The exchanges have directed the companies to specify a trading period, or 'trading window' during which time the employees and directors will be allowed to deal in securities of their respective firms.

However, the window will be closed during the time when information related to company's financial results, dividends, among others, remain 'unpublished'. The employees/directors of the firm would be prohibited to deal in securities during the time when trading window is closed.
 

As per the stock exchanges, the firms will have to close the trading window at the time of declaration of financial results, dividends, issue of securities through public/rights/bonus, any major expansion plans or execution of new projects.

Besides, the trading window will also be closed during amalgamation, mergers, takeovers and buy-back, disposal of whole or substantially whole of the undertaking and any changes in policies, plans or operations of the company.

A trading window can only be opened 24 hours after such information is made public.

The time for commencement of closing of trading window shall be decided by the company.

In the case of ESOPs (employee stock options plan), exercise of option may be allowed in the period when the trading window is closed.

However, sale of shares allotted on exercise of ESOPs would not be permitted when trading window is closed.

Aiming to prevent large-scale discrepancies in mandatory disclosures by listed firms, Sebi, in November last year, had tightened the norms in this regard and asked bourses to put in place a stronger mechanism with additional manpower to monitor adequacy and accuracy of such disclosures.
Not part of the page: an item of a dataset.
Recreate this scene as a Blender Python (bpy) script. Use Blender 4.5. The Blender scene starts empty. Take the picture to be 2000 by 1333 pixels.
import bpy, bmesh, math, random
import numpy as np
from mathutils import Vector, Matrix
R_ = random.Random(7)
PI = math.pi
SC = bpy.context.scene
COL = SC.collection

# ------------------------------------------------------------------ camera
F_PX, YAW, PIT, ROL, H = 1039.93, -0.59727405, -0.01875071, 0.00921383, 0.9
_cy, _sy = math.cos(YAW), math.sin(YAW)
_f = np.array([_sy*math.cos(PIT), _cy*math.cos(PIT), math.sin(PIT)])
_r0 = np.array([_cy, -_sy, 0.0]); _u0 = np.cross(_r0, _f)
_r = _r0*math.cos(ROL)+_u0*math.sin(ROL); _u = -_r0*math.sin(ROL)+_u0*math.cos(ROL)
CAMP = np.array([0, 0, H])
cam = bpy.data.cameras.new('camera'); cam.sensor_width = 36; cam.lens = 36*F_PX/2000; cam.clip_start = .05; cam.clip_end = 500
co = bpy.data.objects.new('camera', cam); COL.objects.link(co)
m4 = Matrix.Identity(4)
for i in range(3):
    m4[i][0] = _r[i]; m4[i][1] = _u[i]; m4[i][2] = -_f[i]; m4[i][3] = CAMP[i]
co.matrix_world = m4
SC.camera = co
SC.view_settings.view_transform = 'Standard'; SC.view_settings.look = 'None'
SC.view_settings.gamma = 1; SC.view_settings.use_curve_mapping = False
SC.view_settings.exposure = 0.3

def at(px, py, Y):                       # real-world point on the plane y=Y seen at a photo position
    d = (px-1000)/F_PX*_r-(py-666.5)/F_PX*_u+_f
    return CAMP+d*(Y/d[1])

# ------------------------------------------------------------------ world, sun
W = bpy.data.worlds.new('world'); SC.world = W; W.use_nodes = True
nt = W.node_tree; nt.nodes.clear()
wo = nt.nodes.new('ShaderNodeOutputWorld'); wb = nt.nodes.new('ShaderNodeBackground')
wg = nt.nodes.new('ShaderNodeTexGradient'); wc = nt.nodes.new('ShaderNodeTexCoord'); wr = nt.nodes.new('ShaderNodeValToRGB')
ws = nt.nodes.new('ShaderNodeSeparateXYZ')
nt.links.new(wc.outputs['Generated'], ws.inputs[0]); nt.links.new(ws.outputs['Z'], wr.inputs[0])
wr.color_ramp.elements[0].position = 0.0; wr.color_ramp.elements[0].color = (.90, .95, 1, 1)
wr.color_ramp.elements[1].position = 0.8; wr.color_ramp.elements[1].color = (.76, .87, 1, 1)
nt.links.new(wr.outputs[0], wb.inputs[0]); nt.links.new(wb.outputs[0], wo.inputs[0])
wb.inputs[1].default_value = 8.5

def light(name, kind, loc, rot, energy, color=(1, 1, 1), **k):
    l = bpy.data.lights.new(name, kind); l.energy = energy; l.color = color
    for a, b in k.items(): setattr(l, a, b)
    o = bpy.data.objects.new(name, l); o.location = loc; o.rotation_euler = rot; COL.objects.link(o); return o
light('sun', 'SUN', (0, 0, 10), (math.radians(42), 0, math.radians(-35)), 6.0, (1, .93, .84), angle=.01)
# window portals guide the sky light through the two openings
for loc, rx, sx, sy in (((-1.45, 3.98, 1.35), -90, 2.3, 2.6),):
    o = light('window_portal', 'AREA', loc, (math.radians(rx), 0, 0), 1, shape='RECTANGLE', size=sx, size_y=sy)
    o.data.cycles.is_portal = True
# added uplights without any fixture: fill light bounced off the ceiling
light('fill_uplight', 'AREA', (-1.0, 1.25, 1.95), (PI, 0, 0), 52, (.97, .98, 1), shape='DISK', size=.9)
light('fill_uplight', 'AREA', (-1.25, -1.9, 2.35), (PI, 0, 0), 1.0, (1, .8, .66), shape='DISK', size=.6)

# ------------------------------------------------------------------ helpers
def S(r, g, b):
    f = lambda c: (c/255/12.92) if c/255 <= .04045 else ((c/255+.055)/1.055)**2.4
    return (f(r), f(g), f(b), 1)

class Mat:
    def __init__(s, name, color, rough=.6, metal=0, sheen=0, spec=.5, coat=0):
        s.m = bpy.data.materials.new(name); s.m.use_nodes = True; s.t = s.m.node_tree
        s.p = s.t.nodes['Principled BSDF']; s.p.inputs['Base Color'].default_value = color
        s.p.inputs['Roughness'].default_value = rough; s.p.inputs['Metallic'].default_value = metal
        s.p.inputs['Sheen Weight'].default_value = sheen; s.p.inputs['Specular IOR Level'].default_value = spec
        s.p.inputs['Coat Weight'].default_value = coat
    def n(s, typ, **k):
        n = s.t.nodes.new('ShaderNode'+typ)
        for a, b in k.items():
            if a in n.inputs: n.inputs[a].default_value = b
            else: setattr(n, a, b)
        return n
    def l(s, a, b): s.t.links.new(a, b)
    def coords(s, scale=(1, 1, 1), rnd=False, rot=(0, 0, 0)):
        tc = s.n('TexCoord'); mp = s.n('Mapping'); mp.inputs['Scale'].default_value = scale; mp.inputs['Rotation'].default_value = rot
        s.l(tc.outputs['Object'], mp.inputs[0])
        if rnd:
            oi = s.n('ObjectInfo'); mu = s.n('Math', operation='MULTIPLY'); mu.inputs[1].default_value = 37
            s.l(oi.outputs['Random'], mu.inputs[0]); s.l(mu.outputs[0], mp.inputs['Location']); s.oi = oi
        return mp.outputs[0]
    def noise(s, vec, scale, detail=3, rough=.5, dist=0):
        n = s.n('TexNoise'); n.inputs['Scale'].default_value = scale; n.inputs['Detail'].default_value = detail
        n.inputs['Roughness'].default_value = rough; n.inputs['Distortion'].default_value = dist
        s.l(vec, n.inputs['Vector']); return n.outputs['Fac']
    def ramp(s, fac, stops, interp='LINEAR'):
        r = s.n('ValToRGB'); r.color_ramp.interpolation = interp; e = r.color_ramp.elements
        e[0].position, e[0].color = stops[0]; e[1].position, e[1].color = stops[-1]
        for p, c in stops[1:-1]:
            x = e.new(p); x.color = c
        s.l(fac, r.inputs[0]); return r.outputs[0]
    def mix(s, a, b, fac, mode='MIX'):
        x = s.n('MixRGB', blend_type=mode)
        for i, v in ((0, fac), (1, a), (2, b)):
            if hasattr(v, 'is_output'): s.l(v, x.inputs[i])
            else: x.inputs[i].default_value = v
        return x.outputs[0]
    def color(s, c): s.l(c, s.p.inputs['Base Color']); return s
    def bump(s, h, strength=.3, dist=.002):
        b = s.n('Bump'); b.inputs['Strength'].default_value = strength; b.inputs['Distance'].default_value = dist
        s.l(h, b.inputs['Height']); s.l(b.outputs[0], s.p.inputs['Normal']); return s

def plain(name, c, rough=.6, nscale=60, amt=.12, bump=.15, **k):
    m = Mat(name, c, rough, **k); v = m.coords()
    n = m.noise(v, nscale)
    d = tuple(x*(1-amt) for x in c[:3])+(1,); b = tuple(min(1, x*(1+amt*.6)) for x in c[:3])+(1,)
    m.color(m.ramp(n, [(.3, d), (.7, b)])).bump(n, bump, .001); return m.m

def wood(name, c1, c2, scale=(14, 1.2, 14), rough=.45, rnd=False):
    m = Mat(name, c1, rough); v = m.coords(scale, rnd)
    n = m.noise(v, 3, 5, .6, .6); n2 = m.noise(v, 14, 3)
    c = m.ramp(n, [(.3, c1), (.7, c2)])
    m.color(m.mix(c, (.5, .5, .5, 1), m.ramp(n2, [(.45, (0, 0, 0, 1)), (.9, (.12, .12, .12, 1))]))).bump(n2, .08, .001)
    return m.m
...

As per the norms, the companies would have to provide the details of their promoters, directors and/or key management personnel who would be held responsible for ensuring compliance with the disclosure norms, while stock exchanges had been asked to publish these details on their websites in case of defaults.

Hundreds of companies have been found to have failed in making adequate and accurate disclosures even in routine filings like financial results, shareholding patterns and corporate governance reports.